Kilomba subversively translates text into image, movement and installation, by giving body, voice and form to her own critical writing. Performance, staged reading, video, photography, publications and installation are a platform for Kilomba's unique practice of storytelling, which intentionally disrupts the proverbial ‘white cube’ through a new and urgent decolonial language and imagery.

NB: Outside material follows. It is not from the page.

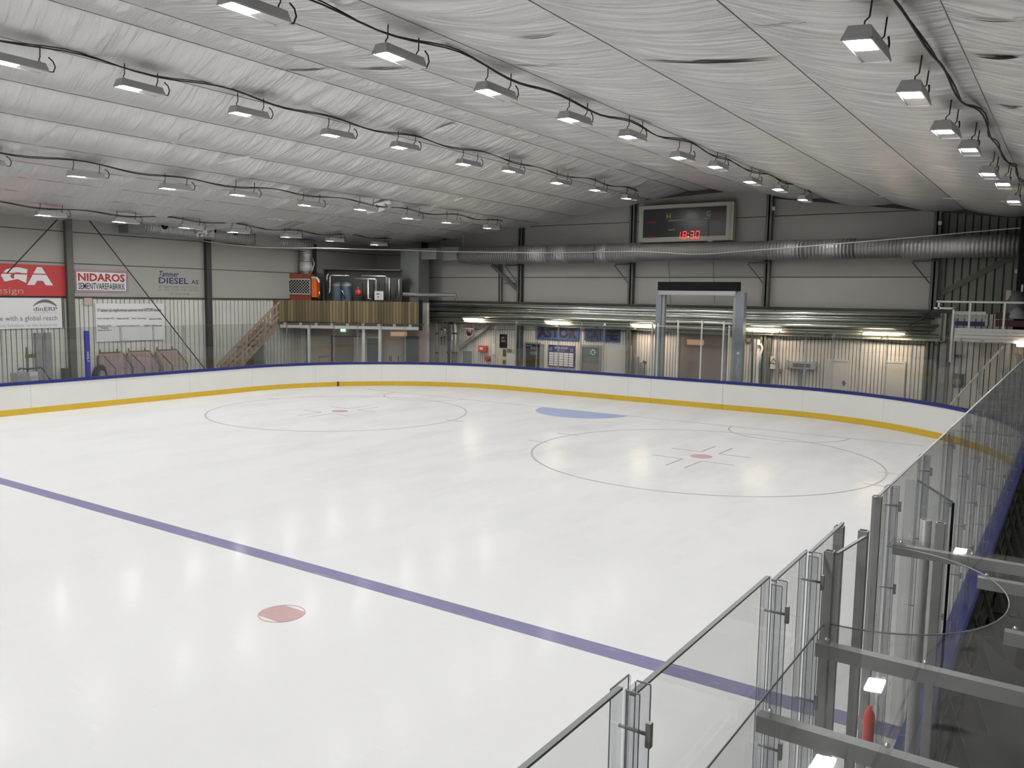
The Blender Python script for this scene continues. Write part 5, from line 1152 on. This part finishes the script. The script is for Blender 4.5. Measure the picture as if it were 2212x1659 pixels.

Her work has been presented in major international events such as: La Biennale de Lubumbashi VI; 10. Berlin Biennale; Documenta 14, Kassel; 32. Bienal de São Paulo. Selected solo and group exhibitions include the Pinacoteca de São Paulo; Bildmuseet, Umeå; Kadist Art Foundation, Paris; The Power Plant, Toronto; Maxim Gorki Theatre, Berlin; MAAT-Museum of Art, Architecture and Technology, Lisbon; Secession Museum, Vienna; Bozar Museum, Brussels; PAC-Pavillion Art Contemporanea, Milan, among others. Kilomba’s work features in public and private collections worldwide.

Strongly influenced by the work of Frantz Fanon, Kilomba studied Freudian Psychoanalysis in Lisbon – at ISPA, and there she worked with war survivors from Angola and Mozambique. Early on she started writing and publishing stories, before extending her interests into staging, image, sound and movement.

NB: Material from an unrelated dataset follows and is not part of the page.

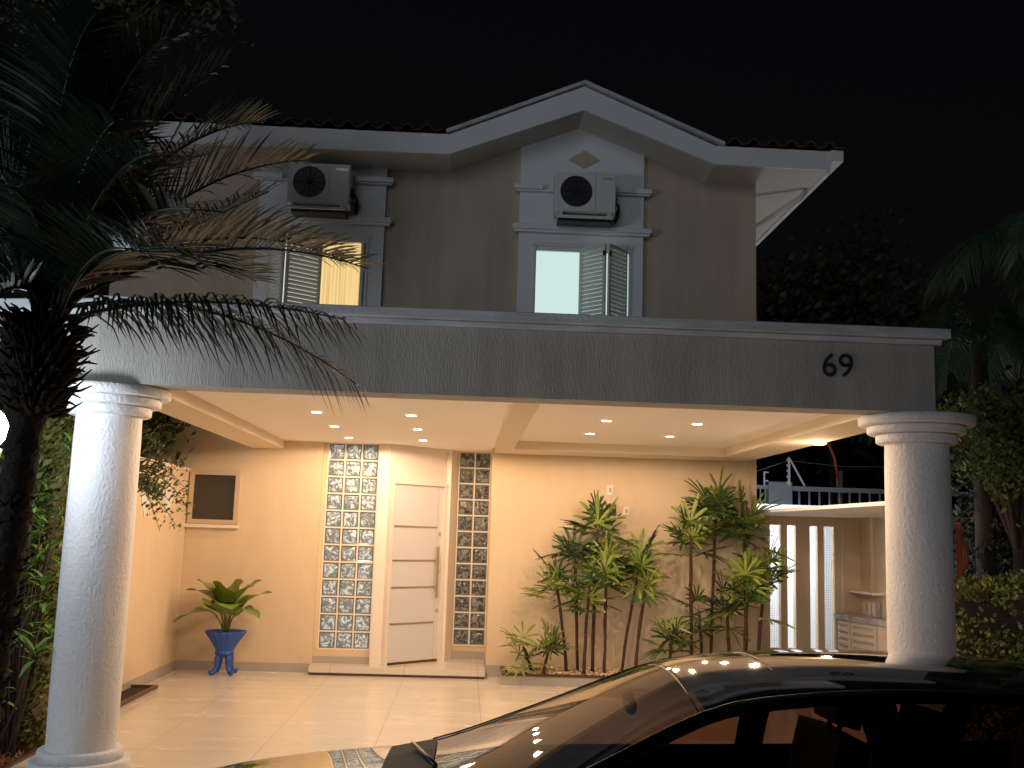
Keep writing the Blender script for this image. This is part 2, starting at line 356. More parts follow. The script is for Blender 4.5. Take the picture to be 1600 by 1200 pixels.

Kilomba holds a Doctorate in Philosophy from the Freie Universität Berlin. She has lectured at several international universities, such as the University of Ghana and the Vienna University of Arts, and was a Guest Professor at the Humboldt Universität Berlin, Department of Gender Studies. For several years, she was a guest artist at the Maxim Gorki Theatre, in Berlin, developing 'Kosmos 2', a political intervention with refugee artists. She is the author of the acclaimed 'Plantation Memories' (Unrast, 2008) a compilation of episodes of everyday racism written in the form of short psychoanalytical stories. Her book has been translated into several languages, and was listed as the most important nonfiction literature in Brazil, 2019. In 2021 she unveiled _O Barco / The Boat_, a large-scale installation with an accompanying performance at MAAT - Museum of Art, Architecture and Technology in Lisbon, Portugal.

The artist lives and works in Berlin.